Ketiga, lanjut dia ada fenomena menarik dari survei ini, yaitu Posisi RK terancam oleh Demiz ketika diadu secara berpasangan.
“Fenomenanya adalah adanya perbedaan selisih yang cukup signifikan antara elektabilitas di posisi sebagai cagub dengan elektabilitas dalam simulasi pasangan,” ungkap Karyono.
“Selisih elektabilitas antara RK dengan Demiz dalam posisi sebagai cagub sekitar 9,5%. Tetapi, selisihnya semakin tipis jika di adu dalam simulasi pasangan. Hal itu bisa dilihat dari beberapa simulasi pasangan RK – Daniel Mutaqien (38.4%) vs Demiz-Ahmad Syaekhu (34.6%), Anton Charliyan – Netty Heryawan 9.2%, selisih antara pasangan RK – Daniel dengan Demiz – Ahmad Syaekhu hanya 3.8%. RK – Daniel Mutaqien (36.2%) versus Deddy Mizwar-Netty Heryawan (30.6%), Dedi Mulyadi – Anton Charliyan (15.2%), selisih antara RK – Daniel dengan Demiz – Netty Heryawan 5.6%. Simulasi RK – UU Ruzhanul Ulum (36.1%) versus Demiz – H. Mulyadi (32.3%), selisihnya hanya 3.8%. Begitu pula jika RK berpasangan dengan Syaiful Huda (35.2%) vs Demiz – H. Mulyadi (31.6%), Dedi Mulyadi – Netty Heryawan (15.0%), selisih antara pasangan RK – Syaiful Huda dengan Demiz – H. Mulyadi hanya 3.6%,” terang dia.
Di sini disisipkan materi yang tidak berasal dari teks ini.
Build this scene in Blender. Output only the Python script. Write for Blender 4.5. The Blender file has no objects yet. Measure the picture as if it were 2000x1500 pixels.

Keempat, kata dia Faktor Ahmad Heryawan juga menarik, Gubernur Jabar dua periode ini bisa menjadi variable penting dalam menentukan kemenangan.
“Pasalnya, pengaruh Ahmad Heryawan dalam mempengaruhi pemilih cukup signifikan. Data survei ini menunjukkan ada 32.6% pemilih akan mendukung apabila Ahmad Heryawan mendukung salah satu calon gubernur. Persoalan political endorsements ini merupakan fenomena umum yang terjadi pula di sejumlah daerah, dimana seorang kepala daerah masih memiliki pengaruh. Namun demikian, besar atau kecilnya pengaruh kepala daerah atau tokoh yang lain ditentukan oleh rekam jejak (track record) tokoh tersebut.
Kelima, sentiment agama di Jawa Barat masih cukup tinggi. Ada 85.3% pemilih menjadikan pertimbangan kesamaan agama dalam menentukan pilihan. Kedua, sentiment kesamaan asal daerah 68%, kesamaan suku (etnic) 54.9%,” pungkas Karyono.